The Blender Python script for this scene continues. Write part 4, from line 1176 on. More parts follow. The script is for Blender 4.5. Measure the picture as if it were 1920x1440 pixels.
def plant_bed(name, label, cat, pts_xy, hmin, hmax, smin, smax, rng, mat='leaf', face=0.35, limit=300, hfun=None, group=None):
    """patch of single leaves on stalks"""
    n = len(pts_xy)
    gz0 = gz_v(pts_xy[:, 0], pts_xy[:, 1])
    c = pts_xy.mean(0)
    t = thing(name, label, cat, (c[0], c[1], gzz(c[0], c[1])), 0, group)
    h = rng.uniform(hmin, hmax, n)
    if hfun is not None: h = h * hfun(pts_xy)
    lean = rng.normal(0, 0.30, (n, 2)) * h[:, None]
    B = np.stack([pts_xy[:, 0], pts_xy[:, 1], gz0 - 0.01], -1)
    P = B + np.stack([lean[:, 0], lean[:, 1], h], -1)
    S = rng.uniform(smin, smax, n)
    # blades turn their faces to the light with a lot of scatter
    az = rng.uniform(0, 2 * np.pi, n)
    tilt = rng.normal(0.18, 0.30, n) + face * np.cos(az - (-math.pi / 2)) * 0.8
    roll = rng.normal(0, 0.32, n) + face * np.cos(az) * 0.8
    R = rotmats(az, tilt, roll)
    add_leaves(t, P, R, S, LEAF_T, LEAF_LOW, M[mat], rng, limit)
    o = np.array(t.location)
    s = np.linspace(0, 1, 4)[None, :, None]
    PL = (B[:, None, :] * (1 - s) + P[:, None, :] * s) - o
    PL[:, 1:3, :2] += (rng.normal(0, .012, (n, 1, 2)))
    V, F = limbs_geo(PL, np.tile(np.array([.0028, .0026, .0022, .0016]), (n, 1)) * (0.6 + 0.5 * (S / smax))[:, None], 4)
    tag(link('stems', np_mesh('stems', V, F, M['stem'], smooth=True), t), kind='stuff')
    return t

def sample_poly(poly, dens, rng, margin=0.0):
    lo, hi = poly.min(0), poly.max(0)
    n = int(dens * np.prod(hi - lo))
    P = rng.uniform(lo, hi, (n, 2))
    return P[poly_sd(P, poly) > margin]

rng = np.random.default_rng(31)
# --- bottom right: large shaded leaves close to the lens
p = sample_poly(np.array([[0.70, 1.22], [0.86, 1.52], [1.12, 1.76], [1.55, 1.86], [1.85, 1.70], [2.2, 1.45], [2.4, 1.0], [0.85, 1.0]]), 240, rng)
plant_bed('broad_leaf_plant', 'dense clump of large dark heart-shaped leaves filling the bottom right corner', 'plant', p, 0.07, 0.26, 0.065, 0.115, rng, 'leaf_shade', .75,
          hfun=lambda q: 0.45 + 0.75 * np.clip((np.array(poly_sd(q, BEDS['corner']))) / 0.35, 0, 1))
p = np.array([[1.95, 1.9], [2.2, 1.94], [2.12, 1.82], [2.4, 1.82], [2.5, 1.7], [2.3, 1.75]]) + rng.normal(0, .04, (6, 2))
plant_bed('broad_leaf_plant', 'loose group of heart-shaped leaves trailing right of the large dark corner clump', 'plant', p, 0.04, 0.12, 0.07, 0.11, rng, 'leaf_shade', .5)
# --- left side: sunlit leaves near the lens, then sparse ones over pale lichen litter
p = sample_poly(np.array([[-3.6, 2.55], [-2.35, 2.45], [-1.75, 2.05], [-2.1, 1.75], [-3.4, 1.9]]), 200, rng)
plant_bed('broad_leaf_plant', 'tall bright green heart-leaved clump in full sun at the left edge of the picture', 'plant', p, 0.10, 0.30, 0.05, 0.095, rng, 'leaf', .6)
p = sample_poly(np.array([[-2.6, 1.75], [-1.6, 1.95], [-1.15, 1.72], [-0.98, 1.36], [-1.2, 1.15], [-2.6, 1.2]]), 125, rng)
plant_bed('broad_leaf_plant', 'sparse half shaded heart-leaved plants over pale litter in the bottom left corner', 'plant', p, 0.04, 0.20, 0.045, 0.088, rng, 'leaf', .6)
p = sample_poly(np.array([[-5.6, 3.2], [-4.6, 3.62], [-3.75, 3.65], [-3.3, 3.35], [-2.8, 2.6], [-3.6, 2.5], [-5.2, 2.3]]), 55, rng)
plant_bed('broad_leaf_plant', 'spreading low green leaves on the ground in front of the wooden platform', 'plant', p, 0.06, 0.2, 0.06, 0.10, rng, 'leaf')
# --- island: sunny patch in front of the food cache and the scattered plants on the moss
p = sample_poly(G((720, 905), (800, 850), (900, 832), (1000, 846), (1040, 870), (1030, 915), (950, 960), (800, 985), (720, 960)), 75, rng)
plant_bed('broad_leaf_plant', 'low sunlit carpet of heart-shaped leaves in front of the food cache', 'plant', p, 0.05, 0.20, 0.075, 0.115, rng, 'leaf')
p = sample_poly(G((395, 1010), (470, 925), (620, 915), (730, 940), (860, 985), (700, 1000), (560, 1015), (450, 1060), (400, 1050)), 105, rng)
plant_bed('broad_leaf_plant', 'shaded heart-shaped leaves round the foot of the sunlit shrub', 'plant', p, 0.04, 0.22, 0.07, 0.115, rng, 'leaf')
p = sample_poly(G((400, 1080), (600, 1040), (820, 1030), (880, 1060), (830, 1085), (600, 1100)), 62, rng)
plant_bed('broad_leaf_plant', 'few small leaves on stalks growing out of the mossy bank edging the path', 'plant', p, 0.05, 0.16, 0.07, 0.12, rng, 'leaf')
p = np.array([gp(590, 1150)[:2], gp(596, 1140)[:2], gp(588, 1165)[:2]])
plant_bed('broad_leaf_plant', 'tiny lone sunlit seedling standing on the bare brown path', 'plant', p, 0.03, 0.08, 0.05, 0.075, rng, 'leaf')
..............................
Written request: Each line must be given again exactly as written above.

Exercise response:
The Blender Python script for this scene continues. Write part 4, from line 1176 on. More parts follow. The script is for Blender 4.5. Measure the picture as if it were 1920x1440 pixels.
def plant_bed(name, label, cat, pts_xy, hmin, hmax, smin, smax, rng, mat='leaf', face=0.35, limit=300, hfun=None, group=None):
    """patch of single leaves on stalks"""
    n = len(pts_xy)
    gz0 = gz_v(pts_xy[:, 0], pts_xy[:, 1])
    c = pts_xy.mean(0)
    t = thing(name, label, cat, (c[0], c[1], gzz(c[0], c[1])), 0, group)
    h = rng.uniform(hmin, hmax, n)
    if hfun is not None: h = h * hfun(pts_xy)
    lean = rng.normal(0, 0.30, (n, 2)) * h[:, None]
    B = np.stack([pts_xy[:, 0], pts_xy[:, 1], gz0 - 0.01], -1)
    P = B + np.stack([lean[:, 0], lean[:, 1], h], -1)
    S = rng.uniform(smin, smax, n)
    # blades turn their faces to the light with a lot of scatter
    az = rng.uniform(0, 2 * np.pi, n)
    tilt = rng.normal(0.18, 0.30, n) + face * np.cos(az - (-math.pi / 2)) * 0.8
    roll = rng.normal(0, 0.32, n) + face * np.cos(az) * 0.8
    R = rotmats(az, tilt, roll)
    add_leaves(t, P, R, S, LEAF_T, LEAF_LOW, M[mat], rng, limit)
    o = np.array(t.location)
    s = np.linspace(0, 1, 4)[None, :, None]
    PL = (B[:, None, :] * (1 - s) + P[:, None, :] * s) - o
    PL[:, 1:3, :2] += (rng.normal(0, .012, (n, 1, 2)))
    V, F = limbs_geo(PL, np.tile(np.array([.0028, .0026, .0022, .0016]), (n, 1)) * (0.6 + 0.5 * (S / smax))[:, None], 4)
    tag(link('stems', np_mesh('stems', V, F, M['stem'], smooth=True), t), kind='stuff')
    return t

def sample_poly(poly, dens, rng, margin=0.0):
    lo, hi = poly.min(0), poly.max(0)
    n = int(dens * np.prod(hi - lo))
    P = rng.uniform(lo, hi, (n, 2))
    return P[poly_sd(P, poly) > margin]

rng = np.random.default_rng(31)
# --- bottom right: large shaded leaves close to the lens
p = sample_poly(np.array([[0.70, 1.22], [0.86, 1.52], [1.12, 1.76], [1.55, 1.86], [1.85, 1.70], [2.2, 1.45], [2.4, 1.0], [0.85, 1.0]]), 240, rng)
plant_bed('broad_leaf_plant', 'dense clump of large dark heart-shaped leaves filling the bottom right corner', 'plant', p, 0.07, 0.26, 0.065, 0.115, rng, 'leaf_shade', .75,
          hfun=lambda q: 0.45 + 0.75 * np.clip((np.array(poly_sd(q, BEDS['corner']))) / 0.35, 0, 1))
p = np.array([[1.95, 1.9], [2.2, 1.94], [2.12, 1.82], [2.4, 1.82], [2.5, 1.7], [2.3, 1.75]]) + rng.normal(0, .04, (6, 2))
plant_bed('broad_leaf_plant', 'loose group of heart-shaped leaves trailing right of the large dark corner clump', 'plant', p, 0.04, 0.12, 0.07, 0.11, rng, 'leaf_shade', .5)
# --- left side: sunlit leaves near the lens, then sparse ones over pale lichen litter
p = sample_poly(np.array([[-3.6, 2.55], [-2.35, 2.45], [-1.75, 2.05], [-2.1, 1.75], [-3.4, 1.9]]), 200, rng)
plant_bed('broad_leaf_plant', 'tall bright green heart-leaved clump in full sun at the left edge of the picture', 'plant', p, 0.10, 0.30, 0.05, 0.095, rng, 'leaf', .6)
p = sample_poly(np.array([[-2.6, 1.75], [-1.6, 1.95], [-1.15, 1.72], [-0.98, 1.36], [-1.2, 1.15], [-2.6, 1.2]]), 125, rng)
plant_bed('broad_leaf_plant', 'sparse half shaded heart-leaved plants over pale litter in the bottom left corner', 'plant', p, 0.04, 0.20, 0.045, 0.088, rng, 'leaf', .6)
p = sample_poly(np.array([[-5.6, 3.2], [-4.6, 3.62], [-3.75, 3.65], [-3.3, 3.35], [-2.8, 2.6], [-3.6, 2.5], [-5.2, 2.3]]), 55, rng)
plant_bed('broad_leaf_plant', 'spreading low green leaves on the ground in front of the wooden platform', 'plant', p, 0.06, 0.2, 0.06, 0.10, rng, 'leaf')
# --- island: sunny patch in front of the food cache and the scattered plants on the moss
p = sample_poly(G((720, 905), (800, 850), (900, 832), (1000, 846), (1040, 870), (1030, 915), (950, 960), (800, 985), (720, 960)), 75, rng)
plant_bed('broad_leaf_plant', 'low sunlit carpet of heart-shaped leaves in front of the food cache', 'plant', p, 0.05, 0.20, 0.075, 0.115, rng, 'leaf')
p = sample_poly(G((395, 1010), (470, 925), (620, 915), (730, 940), (860, 985), (700, 1000), (560, 1015), (450, 1060), (400, 1050)), 105, rng)
plant_bed('broad_leaf_plant', 'shaded heart-shaped leaves round the foot of the sunlit shrub', 'plant', p, 0.04, 0.22, 0.07, 0.115, rng, 'leaf')
p = sample_poly(G((400, 1080), (600, 1040), (820, 1030), (880, 1060), (830, 1085), (600, 1100)), 62, rng)
plant_bed('broad_leaf_plant', 'few small leaves on stalks growing out of the mossy bank edging the path', 'plant', p, 0.05, 0.16, 0.07, 0.12, rng, 'leaf')
p = np.array([gp(590, 1150)[:2], gp(596, 1140)[:2], gp(588, 1165)[:2]])
plant_bed('broad_leaf_plant', 'tiny lone sunlit seedling standing on the bare brown path', 'plant', p, 0.03, 0.08, 0.05, 0.075, rng, 'leaf')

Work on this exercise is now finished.